This is the typical drunk problem wherein the person is confined to moving either to the North, South, East, or West but never diagonally with just one step. A step has a length $L$. What is the probability that the drunk will never leave a circle of radius $2L$ after $N$ steps?
Obviously, the probability is zero for $N=1$ and $N=2$. For $N=3$, I got it to be $3/4$ although I am not sure whether this is correct. For $N>3$, I am just lost.
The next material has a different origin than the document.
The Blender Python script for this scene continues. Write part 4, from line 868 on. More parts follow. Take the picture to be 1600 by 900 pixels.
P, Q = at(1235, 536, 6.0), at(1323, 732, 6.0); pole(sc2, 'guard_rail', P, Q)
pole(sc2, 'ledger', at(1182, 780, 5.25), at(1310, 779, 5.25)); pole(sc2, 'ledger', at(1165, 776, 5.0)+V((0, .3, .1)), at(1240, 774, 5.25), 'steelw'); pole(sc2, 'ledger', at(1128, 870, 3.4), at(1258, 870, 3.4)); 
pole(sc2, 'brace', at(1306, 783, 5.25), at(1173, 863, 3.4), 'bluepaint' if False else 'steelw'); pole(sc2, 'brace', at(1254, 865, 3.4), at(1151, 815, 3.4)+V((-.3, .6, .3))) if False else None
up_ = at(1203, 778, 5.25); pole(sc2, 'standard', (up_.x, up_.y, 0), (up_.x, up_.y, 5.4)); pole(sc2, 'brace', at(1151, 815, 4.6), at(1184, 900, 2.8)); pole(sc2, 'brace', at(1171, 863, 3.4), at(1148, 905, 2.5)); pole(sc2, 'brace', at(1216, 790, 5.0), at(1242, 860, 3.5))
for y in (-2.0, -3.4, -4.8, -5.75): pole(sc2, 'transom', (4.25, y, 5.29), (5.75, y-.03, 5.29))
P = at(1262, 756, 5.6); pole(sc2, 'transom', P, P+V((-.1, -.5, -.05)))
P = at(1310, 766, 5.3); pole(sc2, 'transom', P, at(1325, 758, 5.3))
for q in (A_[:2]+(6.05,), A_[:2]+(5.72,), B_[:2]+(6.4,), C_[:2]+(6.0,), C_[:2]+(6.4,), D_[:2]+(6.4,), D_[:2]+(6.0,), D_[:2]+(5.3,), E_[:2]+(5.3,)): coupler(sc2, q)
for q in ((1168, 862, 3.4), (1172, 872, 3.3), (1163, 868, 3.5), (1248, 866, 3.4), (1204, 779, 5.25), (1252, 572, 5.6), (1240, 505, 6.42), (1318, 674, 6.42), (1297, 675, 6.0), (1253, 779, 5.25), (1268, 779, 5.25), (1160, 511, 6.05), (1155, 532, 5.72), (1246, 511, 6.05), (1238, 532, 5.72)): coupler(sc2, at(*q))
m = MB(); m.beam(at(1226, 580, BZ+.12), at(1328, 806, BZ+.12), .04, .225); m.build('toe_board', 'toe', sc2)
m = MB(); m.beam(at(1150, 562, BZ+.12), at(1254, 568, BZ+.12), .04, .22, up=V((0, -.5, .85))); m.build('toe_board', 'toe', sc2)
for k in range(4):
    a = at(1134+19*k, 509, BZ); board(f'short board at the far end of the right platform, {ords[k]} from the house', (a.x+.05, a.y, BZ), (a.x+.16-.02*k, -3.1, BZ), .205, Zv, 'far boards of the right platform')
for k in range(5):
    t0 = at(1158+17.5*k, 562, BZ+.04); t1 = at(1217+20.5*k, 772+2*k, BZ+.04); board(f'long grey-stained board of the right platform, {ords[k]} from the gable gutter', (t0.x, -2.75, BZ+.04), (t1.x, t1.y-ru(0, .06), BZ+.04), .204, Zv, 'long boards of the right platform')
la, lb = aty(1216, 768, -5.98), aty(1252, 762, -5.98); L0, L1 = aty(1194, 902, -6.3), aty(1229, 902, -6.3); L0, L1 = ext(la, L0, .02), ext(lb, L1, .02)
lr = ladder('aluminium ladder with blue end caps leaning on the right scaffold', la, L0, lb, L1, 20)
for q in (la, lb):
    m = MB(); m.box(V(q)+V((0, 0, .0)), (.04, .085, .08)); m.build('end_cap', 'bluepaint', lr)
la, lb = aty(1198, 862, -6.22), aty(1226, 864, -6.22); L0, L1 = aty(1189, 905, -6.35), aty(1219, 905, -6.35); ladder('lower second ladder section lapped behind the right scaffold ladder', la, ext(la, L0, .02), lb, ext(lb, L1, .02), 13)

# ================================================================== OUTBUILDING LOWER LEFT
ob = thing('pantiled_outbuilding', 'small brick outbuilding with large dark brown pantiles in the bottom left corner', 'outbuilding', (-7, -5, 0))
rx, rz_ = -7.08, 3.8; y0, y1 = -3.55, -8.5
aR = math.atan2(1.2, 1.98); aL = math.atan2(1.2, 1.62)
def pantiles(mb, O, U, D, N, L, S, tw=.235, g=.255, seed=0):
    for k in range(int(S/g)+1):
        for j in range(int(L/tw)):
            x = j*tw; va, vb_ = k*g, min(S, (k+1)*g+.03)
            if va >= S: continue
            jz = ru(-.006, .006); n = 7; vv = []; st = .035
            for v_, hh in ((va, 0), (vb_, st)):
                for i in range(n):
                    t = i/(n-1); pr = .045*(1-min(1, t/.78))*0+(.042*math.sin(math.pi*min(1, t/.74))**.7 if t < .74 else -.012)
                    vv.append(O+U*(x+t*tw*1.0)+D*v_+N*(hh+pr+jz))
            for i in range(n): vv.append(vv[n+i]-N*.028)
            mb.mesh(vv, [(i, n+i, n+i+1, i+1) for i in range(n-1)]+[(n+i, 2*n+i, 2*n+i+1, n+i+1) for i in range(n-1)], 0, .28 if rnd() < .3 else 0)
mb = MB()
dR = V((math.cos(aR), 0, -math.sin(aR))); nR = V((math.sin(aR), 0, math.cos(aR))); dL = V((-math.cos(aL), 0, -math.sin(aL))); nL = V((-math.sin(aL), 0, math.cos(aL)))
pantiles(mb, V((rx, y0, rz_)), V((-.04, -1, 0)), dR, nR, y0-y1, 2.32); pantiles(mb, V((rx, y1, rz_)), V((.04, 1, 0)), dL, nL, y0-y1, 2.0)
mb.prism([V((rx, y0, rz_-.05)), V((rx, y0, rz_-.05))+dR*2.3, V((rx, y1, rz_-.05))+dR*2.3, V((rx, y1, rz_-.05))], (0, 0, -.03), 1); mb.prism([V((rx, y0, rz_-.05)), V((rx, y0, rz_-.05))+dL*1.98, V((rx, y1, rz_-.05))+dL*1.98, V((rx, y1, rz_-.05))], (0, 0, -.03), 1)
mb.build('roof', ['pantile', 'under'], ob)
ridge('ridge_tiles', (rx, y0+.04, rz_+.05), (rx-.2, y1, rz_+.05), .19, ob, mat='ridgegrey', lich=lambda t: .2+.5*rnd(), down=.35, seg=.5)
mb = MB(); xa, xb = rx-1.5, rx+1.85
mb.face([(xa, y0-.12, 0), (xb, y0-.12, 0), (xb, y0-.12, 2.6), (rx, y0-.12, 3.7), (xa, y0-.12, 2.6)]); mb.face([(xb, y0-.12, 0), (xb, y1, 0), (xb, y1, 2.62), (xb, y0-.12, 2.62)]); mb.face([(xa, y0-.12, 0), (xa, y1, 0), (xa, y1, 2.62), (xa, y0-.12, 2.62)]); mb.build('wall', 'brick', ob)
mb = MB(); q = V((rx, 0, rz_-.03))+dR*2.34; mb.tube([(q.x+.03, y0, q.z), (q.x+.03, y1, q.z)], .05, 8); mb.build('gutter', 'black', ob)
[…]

After an odd number of steps, you are either at a point $(0,\pm 1)$, $(\pm 1,0)$, or outside the circle. You can only cross the circle on an odd step. If you start at one of those $(0,\pm 1)$, $(\pm 1,0)$ points, then you have a probability $\frac14 \times 1 + \frac12 \times \frac12 + \frac14 \times \frac14 = \frac{9}{16}$ of not leaving the circle in the next two steps.
After $N=1$ step, the probability of not having left the circle is, as you say, $1$. So for $N=3$ it is $\frac{9}{16}$, and you then keep multiplying by $\frac{9}{16}$ every two steps.
So after $N$ steps the probability of not having left the circle is $\left(\frac{9}{16}\right)^{\lfloor(N-1)/2\rfloor}$ for positive $N$.